◆ GIVEN EXERCISE ◆
Begin at the first line below and copy each line exactly, ending with the line where "PEGS['top']-.07)], .003, 6), M_chrome)" appears.

◆ GIVEN MATERIAL ◆
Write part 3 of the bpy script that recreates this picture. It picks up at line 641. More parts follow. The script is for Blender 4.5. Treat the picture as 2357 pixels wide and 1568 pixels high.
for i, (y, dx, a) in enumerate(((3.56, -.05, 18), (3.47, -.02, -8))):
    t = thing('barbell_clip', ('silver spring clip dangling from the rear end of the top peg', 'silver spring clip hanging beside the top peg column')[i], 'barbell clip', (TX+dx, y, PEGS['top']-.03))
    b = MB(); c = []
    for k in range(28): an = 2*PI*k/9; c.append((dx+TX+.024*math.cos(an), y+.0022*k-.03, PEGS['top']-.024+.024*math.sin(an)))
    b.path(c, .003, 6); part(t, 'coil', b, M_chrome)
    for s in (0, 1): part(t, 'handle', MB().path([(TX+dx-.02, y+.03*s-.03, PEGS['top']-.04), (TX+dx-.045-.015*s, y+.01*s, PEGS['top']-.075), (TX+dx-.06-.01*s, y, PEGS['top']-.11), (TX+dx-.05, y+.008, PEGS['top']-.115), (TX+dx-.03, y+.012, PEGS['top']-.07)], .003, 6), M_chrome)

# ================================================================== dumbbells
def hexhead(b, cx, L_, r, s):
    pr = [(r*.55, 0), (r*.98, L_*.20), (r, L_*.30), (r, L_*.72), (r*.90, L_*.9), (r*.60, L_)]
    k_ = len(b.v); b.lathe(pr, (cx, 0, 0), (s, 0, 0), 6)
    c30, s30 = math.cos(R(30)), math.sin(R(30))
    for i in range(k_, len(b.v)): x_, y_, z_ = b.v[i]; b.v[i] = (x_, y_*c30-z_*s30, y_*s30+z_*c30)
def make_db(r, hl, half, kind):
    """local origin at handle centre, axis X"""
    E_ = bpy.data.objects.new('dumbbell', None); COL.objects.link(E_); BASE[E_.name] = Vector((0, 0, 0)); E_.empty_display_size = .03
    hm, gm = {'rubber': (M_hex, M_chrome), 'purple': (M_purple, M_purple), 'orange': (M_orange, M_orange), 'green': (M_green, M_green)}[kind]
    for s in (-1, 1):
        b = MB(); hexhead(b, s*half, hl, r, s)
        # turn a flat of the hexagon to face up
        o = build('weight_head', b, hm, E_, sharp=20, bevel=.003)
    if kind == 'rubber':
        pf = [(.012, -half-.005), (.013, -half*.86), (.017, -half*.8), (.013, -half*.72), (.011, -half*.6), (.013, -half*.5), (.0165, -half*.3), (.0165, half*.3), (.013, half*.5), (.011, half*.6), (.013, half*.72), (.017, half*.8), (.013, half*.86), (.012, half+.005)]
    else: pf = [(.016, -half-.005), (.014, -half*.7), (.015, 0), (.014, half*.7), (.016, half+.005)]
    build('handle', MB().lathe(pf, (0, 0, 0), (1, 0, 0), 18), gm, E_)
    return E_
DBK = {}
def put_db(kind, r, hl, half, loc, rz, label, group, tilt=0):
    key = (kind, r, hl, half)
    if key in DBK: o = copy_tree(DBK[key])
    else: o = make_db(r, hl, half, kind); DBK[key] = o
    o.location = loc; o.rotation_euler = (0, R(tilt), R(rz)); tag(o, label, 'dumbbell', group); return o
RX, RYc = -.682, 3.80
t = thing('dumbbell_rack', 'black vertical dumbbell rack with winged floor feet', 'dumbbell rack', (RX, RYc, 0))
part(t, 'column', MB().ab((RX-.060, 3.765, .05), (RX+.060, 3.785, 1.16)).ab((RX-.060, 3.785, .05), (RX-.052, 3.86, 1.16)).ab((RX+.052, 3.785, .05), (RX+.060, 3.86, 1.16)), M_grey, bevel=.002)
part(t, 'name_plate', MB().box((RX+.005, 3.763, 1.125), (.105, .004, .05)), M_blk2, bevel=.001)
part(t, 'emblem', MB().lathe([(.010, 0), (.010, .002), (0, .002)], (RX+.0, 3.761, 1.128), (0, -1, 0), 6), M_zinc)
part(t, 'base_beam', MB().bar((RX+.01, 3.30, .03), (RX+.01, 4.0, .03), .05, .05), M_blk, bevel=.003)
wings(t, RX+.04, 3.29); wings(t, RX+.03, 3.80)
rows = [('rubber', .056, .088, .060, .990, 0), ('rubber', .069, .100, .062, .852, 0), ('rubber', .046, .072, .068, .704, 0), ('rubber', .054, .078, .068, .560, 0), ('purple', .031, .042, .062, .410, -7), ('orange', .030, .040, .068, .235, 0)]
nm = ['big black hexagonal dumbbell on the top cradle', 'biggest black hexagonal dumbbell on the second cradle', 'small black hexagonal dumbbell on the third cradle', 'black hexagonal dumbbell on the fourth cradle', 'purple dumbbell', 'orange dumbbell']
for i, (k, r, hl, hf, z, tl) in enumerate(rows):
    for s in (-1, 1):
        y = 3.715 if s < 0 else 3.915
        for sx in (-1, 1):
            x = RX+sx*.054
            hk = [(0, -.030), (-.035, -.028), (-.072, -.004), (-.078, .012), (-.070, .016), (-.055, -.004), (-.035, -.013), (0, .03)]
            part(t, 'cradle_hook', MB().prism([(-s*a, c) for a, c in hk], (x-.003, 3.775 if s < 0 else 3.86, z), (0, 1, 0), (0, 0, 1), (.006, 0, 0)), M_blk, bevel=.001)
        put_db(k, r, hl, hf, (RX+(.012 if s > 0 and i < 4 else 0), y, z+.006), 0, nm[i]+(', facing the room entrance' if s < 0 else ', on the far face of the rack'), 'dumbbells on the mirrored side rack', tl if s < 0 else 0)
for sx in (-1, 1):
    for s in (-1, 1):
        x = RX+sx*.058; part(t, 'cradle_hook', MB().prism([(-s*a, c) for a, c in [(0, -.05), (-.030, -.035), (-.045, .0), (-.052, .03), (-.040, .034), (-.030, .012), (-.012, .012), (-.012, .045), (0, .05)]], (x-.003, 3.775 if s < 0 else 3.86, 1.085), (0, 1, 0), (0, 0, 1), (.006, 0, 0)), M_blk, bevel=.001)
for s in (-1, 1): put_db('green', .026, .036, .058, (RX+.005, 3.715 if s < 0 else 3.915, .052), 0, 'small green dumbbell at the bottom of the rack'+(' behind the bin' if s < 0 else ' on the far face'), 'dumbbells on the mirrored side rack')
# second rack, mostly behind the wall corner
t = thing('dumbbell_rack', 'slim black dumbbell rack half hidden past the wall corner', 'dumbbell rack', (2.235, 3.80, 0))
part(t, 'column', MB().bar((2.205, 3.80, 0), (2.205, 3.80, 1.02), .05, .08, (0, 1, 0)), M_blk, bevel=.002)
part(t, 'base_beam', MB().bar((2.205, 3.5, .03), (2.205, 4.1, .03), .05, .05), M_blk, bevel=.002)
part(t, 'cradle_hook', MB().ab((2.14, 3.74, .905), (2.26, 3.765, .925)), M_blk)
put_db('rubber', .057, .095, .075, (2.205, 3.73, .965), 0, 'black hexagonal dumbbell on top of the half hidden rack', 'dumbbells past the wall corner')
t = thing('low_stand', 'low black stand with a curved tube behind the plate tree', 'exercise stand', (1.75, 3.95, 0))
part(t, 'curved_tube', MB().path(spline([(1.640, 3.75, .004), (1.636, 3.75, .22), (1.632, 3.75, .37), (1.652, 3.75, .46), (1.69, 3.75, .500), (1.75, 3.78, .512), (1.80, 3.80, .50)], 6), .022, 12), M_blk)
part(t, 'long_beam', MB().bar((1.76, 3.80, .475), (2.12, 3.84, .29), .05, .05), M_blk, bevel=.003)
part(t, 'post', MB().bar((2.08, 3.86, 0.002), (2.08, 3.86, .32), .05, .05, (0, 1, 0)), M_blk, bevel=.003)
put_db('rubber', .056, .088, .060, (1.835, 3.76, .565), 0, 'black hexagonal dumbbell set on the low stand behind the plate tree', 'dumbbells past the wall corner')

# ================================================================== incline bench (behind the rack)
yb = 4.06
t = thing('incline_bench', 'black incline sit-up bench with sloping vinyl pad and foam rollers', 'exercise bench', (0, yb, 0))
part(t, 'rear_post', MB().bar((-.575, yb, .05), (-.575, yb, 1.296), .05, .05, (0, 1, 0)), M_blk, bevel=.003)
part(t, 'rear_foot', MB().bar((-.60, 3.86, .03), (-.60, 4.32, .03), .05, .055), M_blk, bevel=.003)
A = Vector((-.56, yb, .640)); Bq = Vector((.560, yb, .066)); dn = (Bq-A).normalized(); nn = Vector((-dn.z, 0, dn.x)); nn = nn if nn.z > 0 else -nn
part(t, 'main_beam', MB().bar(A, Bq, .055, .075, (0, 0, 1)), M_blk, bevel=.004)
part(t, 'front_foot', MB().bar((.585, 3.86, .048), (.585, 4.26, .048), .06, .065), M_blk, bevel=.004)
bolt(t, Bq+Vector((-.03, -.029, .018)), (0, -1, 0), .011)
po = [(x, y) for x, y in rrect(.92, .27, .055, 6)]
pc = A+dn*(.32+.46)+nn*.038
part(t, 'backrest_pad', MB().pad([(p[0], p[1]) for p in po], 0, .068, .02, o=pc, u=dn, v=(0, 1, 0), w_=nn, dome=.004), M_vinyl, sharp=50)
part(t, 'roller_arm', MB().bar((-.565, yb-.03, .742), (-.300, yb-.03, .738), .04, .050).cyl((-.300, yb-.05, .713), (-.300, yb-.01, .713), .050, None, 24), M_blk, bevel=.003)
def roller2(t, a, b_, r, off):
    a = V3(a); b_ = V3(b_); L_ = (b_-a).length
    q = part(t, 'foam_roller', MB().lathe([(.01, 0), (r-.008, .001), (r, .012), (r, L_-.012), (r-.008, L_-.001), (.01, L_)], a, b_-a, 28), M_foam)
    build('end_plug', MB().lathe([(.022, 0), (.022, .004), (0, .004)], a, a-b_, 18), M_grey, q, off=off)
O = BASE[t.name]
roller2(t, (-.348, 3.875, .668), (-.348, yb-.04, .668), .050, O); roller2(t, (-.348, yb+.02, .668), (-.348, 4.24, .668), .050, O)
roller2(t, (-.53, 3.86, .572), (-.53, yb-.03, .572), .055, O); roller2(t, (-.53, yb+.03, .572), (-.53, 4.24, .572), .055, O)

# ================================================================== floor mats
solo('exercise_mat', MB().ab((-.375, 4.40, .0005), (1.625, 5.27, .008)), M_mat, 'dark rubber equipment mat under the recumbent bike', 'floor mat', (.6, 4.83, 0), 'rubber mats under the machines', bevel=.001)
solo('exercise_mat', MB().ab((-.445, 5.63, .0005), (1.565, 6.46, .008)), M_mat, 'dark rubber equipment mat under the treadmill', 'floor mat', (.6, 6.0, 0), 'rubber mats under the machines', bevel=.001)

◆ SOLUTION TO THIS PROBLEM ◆
Write part 3 of the bpy script that recreates this picture. It picks up at line 641. More parts follow. The script is for Blender 4.5. Treat the picture as 2357 pixels wide and 1568 pixels high.
for i, (y, dx, a) in enumerate(((3.56, -.05, 18), (3.47, -.02, -8))):
    t = thing('barbell_clip', ('silver spring clip dangling from the rear end of the top peg', 'silver spring clip hanging beside the top peg column')[i], 'barbell clip', (TX+dx, y, PEGS['top']-.03))
    b = MB(); c = []
    for k in range(28): an = 2*PI*k/9; c.append((dx+TX+.024*math.cos(an), y+.0022*k-.03, PEGS['top']-.024+.024*math.sin(an)))
    b.path(c, .003, 6); part(t, 'coil', b, M_chrome)
    for s in (0, 1): part(t, 'handle', MB().path([(TX+dx-.02, y+.03*s-.03, PEGS['top']-.04), (TX+dx-.045-.015*s, y+.01*s, PEGS['top']-.075), (TX+dx-.06-.01*s, y, PEGS['top']-.11), (TX+dx-.05, y+.008, PEGS['top']-.115), (TX+dx-.03, y+.012, PEGS['top']-.07)], .003, 6), M_chrome)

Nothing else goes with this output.